Cela a conduit à beaucoup parler de responsabilité algorithmique, de transparence, d’IA explicable, d’algorithmes auditables, d’ouverture des boîtes noires, etc. La réalité est que très peu de personnes comprennent les algorithmes, ce qui rend le discours flou, imprécis et intangible. Encore une fois, il y a une volonté inavouée des grandes plateformes numériques de détourner le regard des solutions réalisables qui pourraient contribuer à réduire les dommages induits par la désinformation.
Le seul but d’un algorithme est de stimuler l’engagement, de vendre plus d’annonces et de gagner plus d’argent. Pour ce faire, il donne la priorité au contenu le plus susceptible de nous maintenir engagés sur la plate-forme le plus longtemps possible, afin que nous puissions voir plus de publicité. Et de nombreuses recherches ont montré que le contenu négatif, haineux et induisant la peur est bien plus efficace pour garder un utilisateur attentif que les nouvelles ou les contenus ludiques et divertissants.

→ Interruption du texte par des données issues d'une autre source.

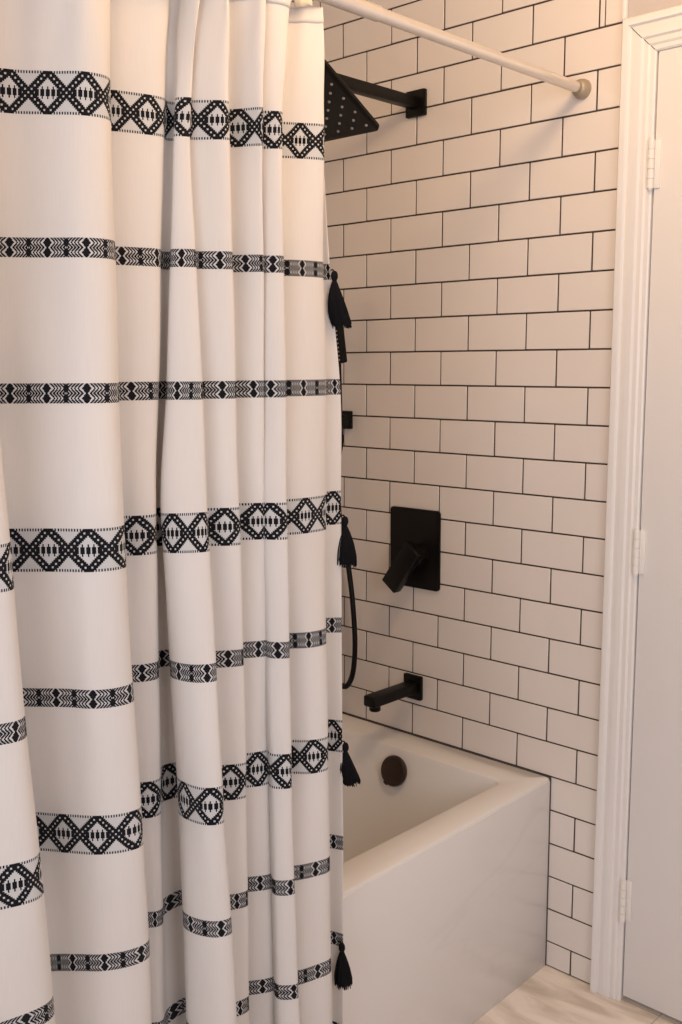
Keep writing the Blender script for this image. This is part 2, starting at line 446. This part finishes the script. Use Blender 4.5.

Perturber le modèle économique de la désinformation
Le dernier levier, la monétisation, est le plus puissant d’entre tous. Sans la récompense de la publicité ou d’autres formes de monétisation comme résultat final, les algorithmes pourraient être entraînés de manière moins dommageable pour le cerveau humain. Les annonceurs ont le droit de choisir le contenu financé par leurs publicités. Actuellement, à la fois sur le Web ouvert et sur les plateformes sociales fermées, ils ont un contrôle limité sur l’endroit où leurs publicités finissent. Les efforts en cours dans l’ensemble du système de publicité en ligne pour améliorer à la fois la transparence et le choix pour l’annonceur tout en protégeant la vie privée du citoyen sont les bienvenus, même s’ils sont complexes et coûteux à mettre en œuvre. Pour aller plus loin dans cette réflexion, nous vous invitons à lire l’enquête de Aude Favre et Sylvain Louvet qui ont enquêté, pour l’émission « Complément d’enquête », sur le financement des sites de désinformation via les dépenses publicitaires des entreprises.
Espérons que les débats distrayants et finalement improductifs au sujet de la liberté d’expression se focaliseront bientôt vers le rôle que ces plateformes jouent dans l’amplification du contenu et la responsabilité qu’elles devraient assumer en conséquence.
Annexe : cet article a été écrit grâce au travail de Clare Melford et Danny Rogers, cofondateurs du Global Disinformation Index (GDI), un organisme qui vise à perturber le modèle économique de la désinformation. Depuis 2018, le GDI passe au crible de nombreux médias français et internationaux, notamment en en se concentrant sur le modèle commercial financier de la désinformation. Son projet d’index vise à recenser tous les médias dans chaque pays afin de les classer selon leur propension à désinformer. Le GDI fournit aussi des données indépendantes, neutres et transparentes pour conseiller les décideurs politiques et les industriels sur la meilleure manière de combattre la désinformation et ses créateurs.